**WRITTEN PROBLEM:**
Return every line of the material exactly.
— Begin —
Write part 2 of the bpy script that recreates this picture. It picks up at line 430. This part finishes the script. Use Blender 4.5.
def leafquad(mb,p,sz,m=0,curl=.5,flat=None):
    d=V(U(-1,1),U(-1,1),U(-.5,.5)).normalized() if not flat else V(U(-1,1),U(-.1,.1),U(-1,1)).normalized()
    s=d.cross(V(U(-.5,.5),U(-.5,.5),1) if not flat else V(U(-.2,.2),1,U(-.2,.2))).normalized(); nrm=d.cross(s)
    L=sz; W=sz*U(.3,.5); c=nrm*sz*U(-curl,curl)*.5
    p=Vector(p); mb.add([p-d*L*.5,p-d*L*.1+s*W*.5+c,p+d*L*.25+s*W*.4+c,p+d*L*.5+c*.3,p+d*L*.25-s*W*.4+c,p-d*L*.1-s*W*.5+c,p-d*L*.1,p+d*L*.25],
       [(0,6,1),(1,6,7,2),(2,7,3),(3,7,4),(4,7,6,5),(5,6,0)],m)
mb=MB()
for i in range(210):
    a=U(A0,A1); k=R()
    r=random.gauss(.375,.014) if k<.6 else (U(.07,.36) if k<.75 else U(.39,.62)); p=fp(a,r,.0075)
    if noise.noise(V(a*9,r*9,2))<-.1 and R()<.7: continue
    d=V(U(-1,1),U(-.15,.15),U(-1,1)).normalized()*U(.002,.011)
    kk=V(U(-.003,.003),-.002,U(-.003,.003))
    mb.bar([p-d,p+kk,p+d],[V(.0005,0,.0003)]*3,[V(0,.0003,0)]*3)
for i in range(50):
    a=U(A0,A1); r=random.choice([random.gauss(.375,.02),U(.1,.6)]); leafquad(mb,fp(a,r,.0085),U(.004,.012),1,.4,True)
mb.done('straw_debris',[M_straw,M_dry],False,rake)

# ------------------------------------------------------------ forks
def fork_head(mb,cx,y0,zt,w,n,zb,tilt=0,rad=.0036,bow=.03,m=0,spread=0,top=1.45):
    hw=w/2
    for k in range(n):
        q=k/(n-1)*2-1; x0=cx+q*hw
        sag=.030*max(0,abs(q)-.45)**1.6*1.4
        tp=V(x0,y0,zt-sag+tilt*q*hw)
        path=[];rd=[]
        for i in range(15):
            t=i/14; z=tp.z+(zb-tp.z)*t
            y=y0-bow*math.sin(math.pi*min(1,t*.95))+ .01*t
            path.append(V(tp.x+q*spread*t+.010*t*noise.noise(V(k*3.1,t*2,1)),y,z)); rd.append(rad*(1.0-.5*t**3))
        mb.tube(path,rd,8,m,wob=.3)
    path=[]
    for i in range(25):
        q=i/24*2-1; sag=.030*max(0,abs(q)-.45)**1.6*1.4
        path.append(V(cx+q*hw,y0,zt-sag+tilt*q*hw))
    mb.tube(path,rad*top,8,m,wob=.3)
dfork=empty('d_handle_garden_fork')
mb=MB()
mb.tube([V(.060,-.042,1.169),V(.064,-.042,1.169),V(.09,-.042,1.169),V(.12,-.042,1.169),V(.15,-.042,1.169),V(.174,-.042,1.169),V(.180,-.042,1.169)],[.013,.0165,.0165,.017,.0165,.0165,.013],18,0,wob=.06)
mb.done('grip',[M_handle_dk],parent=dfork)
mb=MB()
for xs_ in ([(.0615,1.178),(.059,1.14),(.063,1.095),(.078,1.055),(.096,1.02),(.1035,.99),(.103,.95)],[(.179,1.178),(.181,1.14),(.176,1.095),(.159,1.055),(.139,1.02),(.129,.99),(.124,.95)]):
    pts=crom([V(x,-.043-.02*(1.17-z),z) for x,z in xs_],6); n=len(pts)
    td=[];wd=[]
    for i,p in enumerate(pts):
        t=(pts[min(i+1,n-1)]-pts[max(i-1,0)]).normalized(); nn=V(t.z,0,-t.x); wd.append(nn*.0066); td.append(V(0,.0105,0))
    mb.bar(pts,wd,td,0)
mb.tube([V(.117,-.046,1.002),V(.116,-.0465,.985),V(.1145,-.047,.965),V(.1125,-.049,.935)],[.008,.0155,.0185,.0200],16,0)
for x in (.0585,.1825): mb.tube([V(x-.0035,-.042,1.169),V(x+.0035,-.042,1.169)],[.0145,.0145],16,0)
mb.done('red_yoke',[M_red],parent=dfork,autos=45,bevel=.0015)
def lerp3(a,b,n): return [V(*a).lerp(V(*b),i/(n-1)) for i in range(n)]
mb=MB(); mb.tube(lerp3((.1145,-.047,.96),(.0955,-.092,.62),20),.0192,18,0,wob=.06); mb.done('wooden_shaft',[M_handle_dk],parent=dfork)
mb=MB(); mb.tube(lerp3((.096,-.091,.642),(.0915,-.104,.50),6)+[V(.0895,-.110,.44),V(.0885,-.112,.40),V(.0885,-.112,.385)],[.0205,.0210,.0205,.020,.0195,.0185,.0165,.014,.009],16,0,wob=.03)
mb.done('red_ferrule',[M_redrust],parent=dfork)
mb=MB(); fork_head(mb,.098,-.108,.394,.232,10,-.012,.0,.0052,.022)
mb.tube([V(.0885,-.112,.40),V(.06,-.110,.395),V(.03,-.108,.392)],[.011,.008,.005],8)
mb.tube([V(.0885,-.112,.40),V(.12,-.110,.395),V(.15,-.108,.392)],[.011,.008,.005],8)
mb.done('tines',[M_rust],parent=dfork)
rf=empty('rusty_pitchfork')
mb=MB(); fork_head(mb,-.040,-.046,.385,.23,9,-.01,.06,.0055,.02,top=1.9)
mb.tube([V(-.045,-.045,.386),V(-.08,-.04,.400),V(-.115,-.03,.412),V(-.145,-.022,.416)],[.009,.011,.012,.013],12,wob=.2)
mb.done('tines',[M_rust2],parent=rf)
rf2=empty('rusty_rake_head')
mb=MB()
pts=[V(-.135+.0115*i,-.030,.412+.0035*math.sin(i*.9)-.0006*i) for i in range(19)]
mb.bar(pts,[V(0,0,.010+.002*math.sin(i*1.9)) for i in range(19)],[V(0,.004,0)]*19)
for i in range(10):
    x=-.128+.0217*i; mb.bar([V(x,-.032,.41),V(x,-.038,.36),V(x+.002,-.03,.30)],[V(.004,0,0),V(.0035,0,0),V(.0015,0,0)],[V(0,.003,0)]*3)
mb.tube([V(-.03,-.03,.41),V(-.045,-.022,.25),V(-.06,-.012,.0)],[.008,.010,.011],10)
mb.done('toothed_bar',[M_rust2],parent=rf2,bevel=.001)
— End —
**TASK OUTPUT:**
Write part 2 of the bpy script that recreates this picture. It picks up at line 430. This part finishes the script. Use Blender 4.5.
def leafquad(mb,p,sz,m=0,curl=.5,flat=None):
    d=V(U(-1,1),U(-1,1),U(-.5,.5)).normalized() if not flat else V(U(-1,1),U(-.1,.1),U(-1,1)).normalized()
    s=d.cross(V(U(-.5,.5),U(-.5,.5),1) if not flat else V(U(-.2,.2),1,U(-.2,.2))).normalized(); nrm=d.cross(s)
    L=sz; W=sz*U(.3,.5); c=nrm*sz*U(-curl,curl)*.5
    p=Vector(p); mb.add([p-d*L*.5,p-d*L*.1+s*W*.5+c,p+d*L*.25+s*W*.4+c,p+d*L*.5+c*.3,p+d*L*.25-s*W*.4+c,p-d*L*.1-s*W*.5+c,p-d*L*.1,p+d*L*.25],
       [(0,6,1),(1,6,7,2),(2,7,3),(3,7,4),(4,7,6,5),(5,6,0)],m)
mb=MB()
for i in range(210):
    a=U(A0,A1); k=R()
    r=random.gauss(.375,.014) if k<.6 else (U(.07,.36) if k<.75 else U(.39,.62)); p=fp(a,r,.0075)
    if noise.noise(V(a*9,r*9,2))<-.1 and R()<.7: continue
    d=V(U(-1,1),U(-.15,.15),U(-1,1)).normalized()*U(.002,.011)
    kk=V(U(-.003,.003),-.002,U(-.003,.003))
    mb.bar([p-d,p+kk,p+d],[V(.0005,0,.0003)]*3,[V(0,.0003,0)]*3)
for i in range(50):
    a=U(A0,A1); r=random.choice([random.gauss(.375,.02),U(.1,.6)]); leafquad(mb,fp(a,r,.0085),U(.004,.012),1,.4,True)
mb.done('straw_debris',[M_straw,M_dry],False,rake)

# ------------------------------------------------------------ forks
def fork_head(mb,cx,y0,zt,w,n,zb,tilt=0,rad=.0036,bow=.03,m=0,spread=0,top=1.45):
    hw=w/2
    for k in range(n):
        q=k/(n-1)*2-1; x0=cx+q*hw
        sag=.030*max(0,abs(q)-.45)**1.6*1.4
        tp=V(x0,y0,zt-sag+tilt*q*hw)
        path=[];rd=[]
        for i in range(15):
            t=i/14; z=tp.z+(zb-tp.z)*t
            y=y0-bow*math.sin(math.pi*min(1,t*.95))+ .01*t
            path.append(V(tp.x+q*spread*t+.010*t*noise.noise(V(k*3.1,t*2,1)),y,z)); rd.append(rad*(1.0-.5*t**3))
        mb.tube(path,rd,8,m,wob=.3)
    path=[]
    for i in range(25):
        q=i/24*2-1; sag=.030*max(0,abs(q)-.45)**1.6*1.4
        path.append(V(cx+q*hw,y0,zt-sag+tilt*q*hw))
    mb.tube(path,rad*top,8,m,wob=.3)
dfork=empty('d_handle_garden_fork')
mb=MB()
mb.tube([V(.060,-.042,1.169),V(.064,-.042,1.169),V(.09,-.042,1.169),V(.12,-.042,1.169),V(.15,-.042,1.169),V(.174,-.042,1.169),V(.180,-.042,1.169)],[.013,.0165,.0165,.017,.0165,.0165,.013],18,0,wob=.06)
mb.done('grip',[M_handle_dk],parent=dfork)
mb=MB()
for xs_ in ([(.0615,1.178),(.059,1.14),(.063,1.095),(.078,1.055),(.096,1.02),(.1035,.99),(.103,.95)],[(.179,1.178),(.181,1.14),(.176,1.095),(.159,1.055),(.139,1.02),(.129,.99),(.124,.95)]):
    pts=crom([V(x,-.043-.02*(1.17-z),z) for x,z in xs_],6); n=len(pts)
    td=[];wd=[]
    for i,p in enumerate(pts):
        t=(pts[min(i+1,n-1)]-pts[max(i-1,0)]).normalized(); nn=V(t.z,0,-t.x); wd.append(nn*.0066); td.append(V(0,.0105,0))
    mb.bar(pts,wd,td,0)
mb.tube([V(.117,-.046,1.002),V(.116,-.0465,.985),V(.1145,-.047,.965),V(.1125,-.049,.935)],[.008,.0155,.0185,.0200],16,0)
for x in (.0585,.1825): mb.tube([V(x-.0035,-.042,1.169),V(x+.0035,-.042,1.169)],[.0145,.0145],16,0)
mb.done('red_yoke',[M_red],parent=dfork,autos=45,bevel=.0015)
def lerp3(a,b,n): return [V(*a).lerp(V(*b),i/(n-1)) for i in range(n)]
mb=MB(); mb.tube(lerp3((.1145,-.047,.96),(.0955,-.092,.62),20),.0192,18,0,wob=.06); mb.done('wooden_shaft',[M_handle_dk],parent=dfork)
mb=MB(); mb.tube(lerp3((.096,-.091,.642),(.0915,-.104,.50),6)+[V(.0895,-.110,.44),V(.0885,-.112,.40),V(.0885,-.112,.385)],[.0205,.0210,.0205,.020,.0195,.0185,.0165,.014,.009],16,0,wob=.03)
mb.done('red_ferrule',[M_redrust],parent=dfork)
mb=MB(); fork_head(mb,.098,-.108,.394,.232,10,-.012,.0,.0052,.022)
mb.tube([V(.0885,-.112,.40),V(.06,-.110,.395),V(.03,-.108,.392)],[.011,.008,.005],8)
mb.tube([V(.0885,-.112,.40),V(.12,-.110,.395),V(.15,-.108,.392)],[.011,.008,.005],8)
mb.done('tines',[M_rust],parent=dfork)
rf=empty('rusty_pitchfork')
mb=MB(); fork_head(mb,-.040,-.046,.385,.23,9,-.01,.06,.0055,.02,top=1.9)
mb.tube([V(-.045,-.045,.386),V(-.08,-.04,.400),V(-.115,-.03,.412),V(-.145,-.022,.416)],[.009,.011,.012,.013],12,wob=.2)
mb.done('tines',[M_rust2],parent=rf)
rf2=empty('rusty_rake_head')
mb=MB()
pts=[V(-.135+.0115*i,-.030,.412+.0035*math.sin(i*.9)-.0006*i) for i in range(19)]
mb.bar(pts,[V(0,0,.010+.002*math.sin(i*1.9)) for i in range(19)],[V(0,.004,0)]*19)
for i in range(10):
    x=-.128+.0217*i; mb.bar([V(x,-.032,.41),V(x,-.038,.36),V(x+.002,-.03,.30)],[V(.004,0,0),V(.0035,0,0),V(.0015,0,0)],[V(0,.003,0)]*3)
mb.tube([V(-.03,-.03,.41),V(-.045,-.022,.25),V(-.06,-.012,.0)],[.008,.010,.011],10)
mb.done('toothed_bar',[M_rust2],parent=rf2,bevel=.001)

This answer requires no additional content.